Online Continuous Hyperparameter Optimization for Generalized Linear Contextual Bandits
Yue Kang, Cho-Jui Hsieh, Thomas C. M. Lee
TL;DR
This work tackles the practical challenge of tuning hyperparameters in generalized linear contextual bandits in real time, where offline methods like cross-validation are infeasible. It introduces Continuous Dynamic Tuning (CDT), a two-layer framework where the top layer treats hyperparameter configurations as arms in a non-stationary Lipschitz continuum-armed bandit and the bottom layer runs a contextual bandit using those hyperparameters. The top layer employs Zooming TS with Restarts within a Bandit-over-Bandit scheme to adaptively zoom into promising regions while handling piecewise stationarity, achieving sublinear dynamic regret under switching environments; in stationary settings, it attains near-optimal rates.

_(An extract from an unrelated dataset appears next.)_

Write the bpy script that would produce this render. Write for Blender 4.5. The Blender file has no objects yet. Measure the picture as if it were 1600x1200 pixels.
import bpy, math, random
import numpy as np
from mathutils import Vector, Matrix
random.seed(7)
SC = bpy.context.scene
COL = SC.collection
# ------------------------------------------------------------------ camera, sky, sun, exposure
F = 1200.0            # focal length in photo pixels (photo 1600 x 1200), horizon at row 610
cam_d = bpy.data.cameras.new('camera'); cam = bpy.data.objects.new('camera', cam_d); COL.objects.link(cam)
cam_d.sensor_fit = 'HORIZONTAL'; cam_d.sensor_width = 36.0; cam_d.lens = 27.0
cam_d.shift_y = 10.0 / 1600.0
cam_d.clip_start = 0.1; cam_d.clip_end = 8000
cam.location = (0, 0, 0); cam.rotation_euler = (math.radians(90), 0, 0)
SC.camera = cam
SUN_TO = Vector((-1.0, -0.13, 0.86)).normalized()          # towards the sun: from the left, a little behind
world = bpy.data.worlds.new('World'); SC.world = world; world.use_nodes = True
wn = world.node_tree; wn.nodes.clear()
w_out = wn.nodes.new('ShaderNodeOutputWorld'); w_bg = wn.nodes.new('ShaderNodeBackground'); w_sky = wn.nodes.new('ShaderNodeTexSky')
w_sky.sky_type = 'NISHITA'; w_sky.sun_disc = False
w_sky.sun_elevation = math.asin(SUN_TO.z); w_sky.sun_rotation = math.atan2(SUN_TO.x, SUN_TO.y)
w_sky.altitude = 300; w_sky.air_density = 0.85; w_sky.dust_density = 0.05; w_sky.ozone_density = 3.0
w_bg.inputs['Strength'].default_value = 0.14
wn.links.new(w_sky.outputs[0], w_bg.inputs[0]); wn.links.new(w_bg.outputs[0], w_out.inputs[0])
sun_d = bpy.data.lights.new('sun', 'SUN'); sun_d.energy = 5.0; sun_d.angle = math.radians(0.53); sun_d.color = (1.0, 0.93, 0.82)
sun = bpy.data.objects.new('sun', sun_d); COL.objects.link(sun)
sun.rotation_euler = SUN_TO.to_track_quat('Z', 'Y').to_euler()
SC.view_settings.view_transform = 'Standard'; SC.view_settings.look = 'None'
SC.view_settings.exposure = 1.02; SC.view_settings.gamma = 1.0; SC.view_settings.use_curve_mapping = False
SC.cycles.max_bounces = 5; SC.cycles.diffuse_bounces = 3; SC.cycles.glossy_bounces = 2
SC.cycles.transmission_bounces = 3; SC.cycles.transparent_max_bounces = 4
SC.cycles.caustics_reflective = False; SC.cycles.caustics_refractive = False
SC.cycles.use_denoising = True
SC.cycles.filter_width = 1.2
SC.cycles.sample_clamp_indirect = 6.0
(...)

Empirically, CDT outperforms existing hyperparameter tuning approaches across multiple GLB algorithms on synthetic data and real datasets (Movielens and Yahoo), with stable running times, demonstrating its practicality for online decision-making systems. Overall, the paper provides both theoretical guarantees and strong empirical evidence for online continuous hyperparameter optimization in contextual bandits, advancing the field toward scalable model selection in online learning.
Abstract
In stochastic contextual bandits, an agent sequentially makes actions from a time-dependent action set based on past experience to minimize the cumulative regret. Like many other machine learning algorithms, the performance of bandits heavily depends on the values of hyperparameters, and theoretically derived parameter values may lead to unsatisfactory results in practice. Moreover, it is infeasible to use offline tuning methods like cross-validation to choose hyperparameters under the bandit environment, as the decisions should be made in real-time. To address this challenge, we propose the first online continuous hyperparameter tuning framework for contextual bandits to learn the optimal parameter configuration in practice within a search space on the fly. Specifically, we use a double-layer bandit framework named CDT (Continuous Dynamic Tuning) and formulate the hyperparameter optimization as a non-stationary continuum-armed bandit, where each arm represents a combination of hyperparameters, and the corresponding reward is the algorithmic result. For the top layer, we propose the Zooming TS algorithm that utilizes Thompson Sampling (TS) for exploration and a restart technique to get around the \textit{switching} environment. The proposed CDT framework can be easily utilized to tune contextual bandit algorithms without any pre-specified candidate set for multiple hyperparameters. We further show that it could achieve a sublinear regret in theory and performs consistently better than all existing methods on both synthetic and real datasets.